I don’t have control anymore. I have no say in how fast we go or when we get there or how many red lights we blow. I grip the back of the seat in front of me; I am terrified. I am elated. I want to throw my hands in the air like a roller-coaster rider when the bus driver hurls us down the hills of Kelvin Grove with the brakes completely untouched, hurtling through the suburbs and squealing into stops at the last second. I don’t know if we’ll make that corner. I don’t know if we’ll hit that car. I have lost control, and as a strange result, I am more punctual. I turn up on time, early – so early that I have time to meander down the street and take a breath in the doorway and stop for a drink of water before I arrive. I leave plenty of time to be late; I don’t trust the bus. I shouldn’t have trusted the car, when I had it, but I thought I was in control. I thought I could speed up a little if I was running late. I thought I could plan the journey to the minute. I was wrong, so wrong, and I was a bad friend, a tardy employee, and a flushed and stressed student. I was always running in just on time: “Traffic on the freeway”, “Ergh, no parking anywhere”. Now, I look out the window before I leave the house and think, “Huh, it’s raining. Allow an extra half-hour for the bus.” It’s annoying, but it’s better. I’m better, and when I arrive I’m relaxed and clear-eyed.

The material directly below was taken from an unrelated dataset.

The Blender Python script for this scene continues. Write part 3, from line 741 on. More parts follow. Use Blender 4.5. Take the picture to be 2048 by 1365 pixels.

I’m looking around instead of looking at the road. I’m people-watching instead of fuming at people. I’m having a chat with the businessman whose briefcase is crammed in next to me, instead of trying to text while I steer with my knees. (Yeah, I used to do that. Another reason why it’s better I catch the bus.) I’m alert, paying attention, and watching my back when I walk home at night. Because I know I’m not safe; I know I’m out in the big, wide world and I am careful. I don’t have a protective bubble of glass and steel around me, tricking me into thinking I am untouchable. I am vulnerable, dependent, trusting that the people around me with treat me with care: the bus driver, the passengers, the other drivers on the road. I trust them. I have to. And it has made me better.

I never could have guessed any of this when I was watching my old Ford Festiva be towed out of the mechanic’s lot. I never could have guessed, while I was waving goodbye to my symbol of independence, my status as a car-owner in an increasingly car-oriented society, that I would eventually be grateful. That I would be kind of glad that I bought a lemon, that my beloved ’96 Festiva (“Jeff” to his friends) would conk out on the side of the Mitchell Freeway and never get going again. Not having a car has limited my life in terms of geography and distance – I can’t drive up the coast on a whim or live a ridiculous distance from work – but it has expanded my life in other ways. My heart, or something. So, bus drivers: seriously, thanks.